◆ The request
Copy out each line of the material in which the word "part" appears.
** Start of Exercise data **
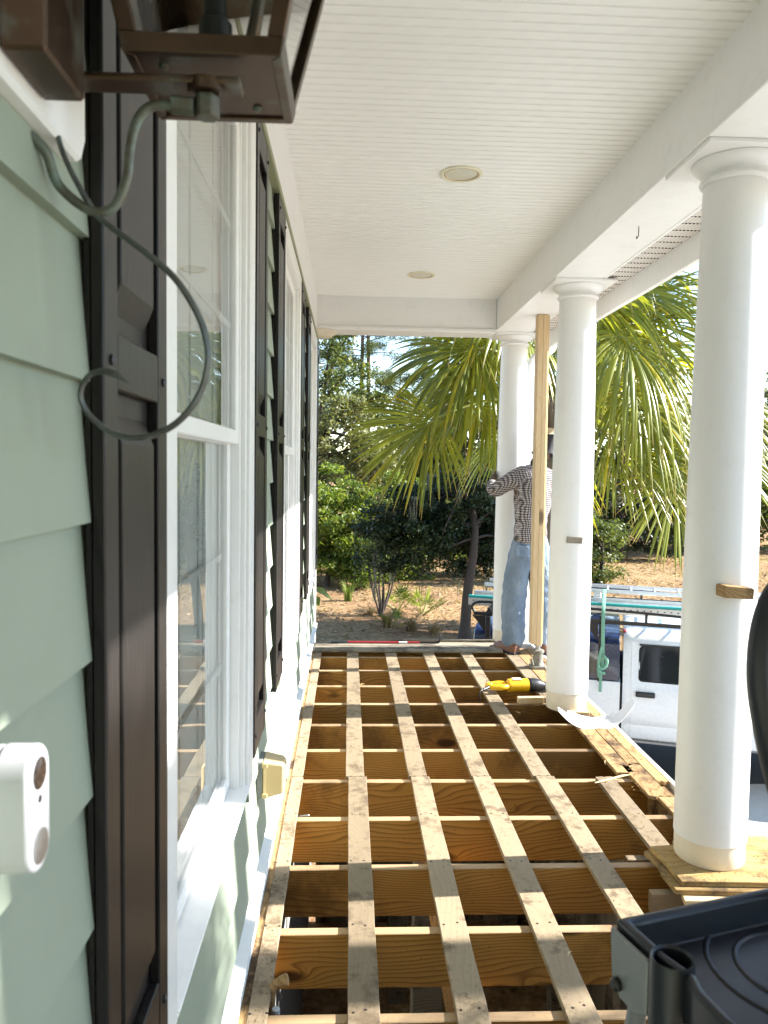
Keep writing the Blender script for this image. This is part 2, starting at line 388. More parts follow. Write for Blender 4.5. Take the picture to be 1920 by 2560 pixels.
# sheathing behind the boards, leaving the window openings free
sh = MB()
for a, b_ in wall_gaps(): sh.box(XW-.12, XW-.012, a, b_, WZ0, WZ1)
sh.box(XW-.12, XW-.012, YA, YB, -.35, WZ0); sh.box(XW-.12, XW-.012, YA, YB, WZ1, 3.2)
obj('wall', sh, 'siding', house)
def lap(y0, y1, z0, ex=.159):
    z1 = z0+ex+.02
    p = [(XW+.012, z0), (XW+.012, z0+.001), (XW-.003, z1), (XW-.011, z1), (XW-.002, z0)]
    return MB().prism([(x, z) for x, z in p], y0, y1, 'y')
zs = [1.614-.159*k for k in range(-6, 10)]
for z in zs:
    if z+.159 < .10 or z > 2.52: continue
    spans = wall_gaps() if z > WZ0-.10 else [(YA, YB)]
    for a, b_ in spans:
        obj('siding_board', lap(a+.004, b_-.004, z), 'siding', house)
obj('frieze_board', MB().box(XW-.01, XW+.022, YA, YB-.02, 2.585, 2.93), 'white', house, bevel=.003)
obj('frieze_moulding', MB().box(XW-.01, XW+.030, YA, YB-.02, 2.557, 2.584), 'olive', house, bevel=.003)
obj('base_trim', MB().box(XW-.01, XW+.020, YA, YB-.03, -.02, .118), 'white', house, bevel=.003)
obj('drip_cap', MB().prism([(XW, .1185), (XW+.034, .1185), (XW+.034, .126), (XW, .142)], YA, YB-.03, 'y'), 'white', house)
obj('corner_board', MB().box(XW-.12, XW+.017, YB-.029, YB+.012, -.35, 3.0), 'white', house, bevel=.003)
obj('foundation_wall', MB().box(XW-.2, XW+.0, YA, YB, GZ-.3, -.36), 'ground_dark', house)
# the rest of the building's shell (keeps the rooms dark), plus an added wing
obj('added_wing_wall', MB().box(XW-.6, 4.2, -2.9, -2.65, GZ-.2, 4.2), 'siding', house)  # added unseen behind the camera to cut fill light on the porch
obj('added_wing_soffit', MB().box(1.9, 4.3, -2.95, -2.0, 3.9, 4.0), 'white', house)
obj('house_shell', MB().box(-7, XW-.9, YA-3, YB-.2, GZ-.2, 5.2), 'siding', house)
obj('room_ceiling', MB().box(XW-.95, XW-.121, YA, YB-.03, 2.75, 2.8), 'blind', house)
obj('room_floor', MB().box(XW-.95, XW-.121, YA, YB-.03, .2, .25), 'greyboard', house)
obj('room_end_wall', MB().box(XW-.95, XW-.121, YB-.08, YB-.031, .25, 2.75), 'blind', house)
def window(y0):
    y1 = y0+WW; cw = .085; F = XW+.024
    m = MB(); # stepped casing
    for a, b_ in ((y0, y0+cw), (y1-cw, y1)):
        m.box(XW-.08, F, a, b_, WZ0, WZ1)
    m.box(XW-.08, F, y0+cw, y1-cw, 2.475, WZ1); m.box(XW-.08, F, y0+cw, y1-cw, WZ0, .5865)
    o = obj('window', m, 'vinyl', house, bevel=.004)
    st = MB()
    for a, b_ in ((y0+cw, y0+cw+.018), (y1-cw-.018, y1-cw)): st.box(XW-.07, F-.012, a, b_, .588, 2.475)
    for a, b_ in ((y0+cw+.018, y0+cw+.032), (y1-cw-.032, y1-cw-.018)): st.box(XW-.07, F-.026, a, b_, .588, 2.475)
    obj('jamb_step', st, 'vinyl', o, bevel=.002)
    obj('window_sill', MB().prism([(XW-.07, .587), (F+.003, .587), (F+.003, .591), (F-.012, .594), (XW-.07, .602)], y0+cw+.001, y1-cw-.001, 'y'), 'vinyl', o, bevel=.003)
    a, b_ = y0+cw+.033, y1-cw-.033
    def sash(X, z0, z1, nm):
        s = MB(); t = .042
        s.box(X-.028, X, a, a+t, z0, z1); s.box(X-.028, X, b_-t, b_, z0, z1); s.box(X-.028, X, a+t, b_-t, z0, z0+.038); s.box(X-.028, X, a+t, b_-t, z1-.05, z1)
        so_ = obj(nm, s, 'vinyl', o, bevel=.003)
        for k in (1, 2):
            y = a+t+(b_-a-2*t)*k/3; obj('muntin', MB().box(X-.020, X-.016, y-.008, y+.008, z0+.038, z1-.05), 'vinyl', o)
            z = z0+.05+(z1-z0-.1)*k/3; obj('muntin', MB().box(X-.0205, X-.0155, a+t, b_-t, z-.008, z+.008), 'vinyl', o)
        obj('pane', MB().add([(X-.012, a+t, z0+.038), (X-.012, b_-t, z0+.038), (X-.012, b_-t, z1-.05), (X-.012, a+t, z1-.05)], [(0, 1, 2, 3)]), 'glass', o)
    sash(F-.030, 1.578, 2.474, 'upper_sash'); sash(F-.052, .603, 1.626, 'lower_sash')
    obj('window_blind', MB().box(XW-.064, XW-.0595, a+.002, b_-.002, .61, 2.47), 'blind', o)
    return o
for w in wins[1:]: window(w)
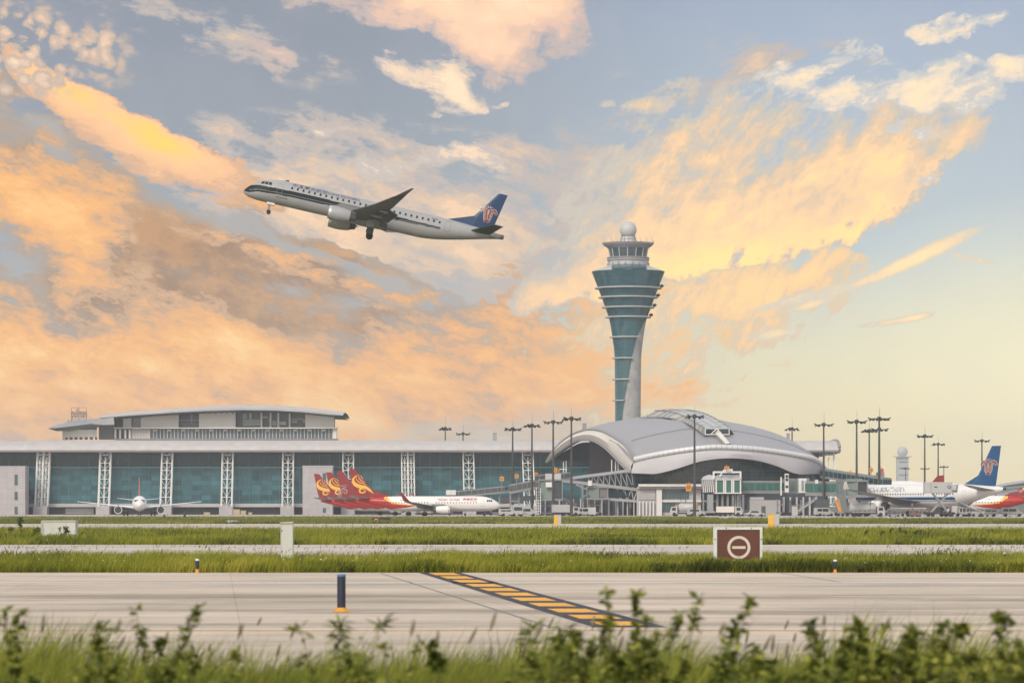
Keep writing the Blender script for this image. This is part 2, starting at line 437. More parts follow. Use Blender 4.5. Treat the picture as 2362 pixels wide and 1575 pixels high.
** End of Exercise data **
◆ Solution to this task
Keep writing the Blender script for this image. This is part 2, starting at line 388. More parts follow. Write for Blender 4.5. Take the picture to be 1920 by 2560 pixels.
Keep writing the Blender script for this image. This is part 2, starting at line 437. More parts follow. Use Blender 4.5. Treat the picture as 2362 pixels wide and 1575 pixels high.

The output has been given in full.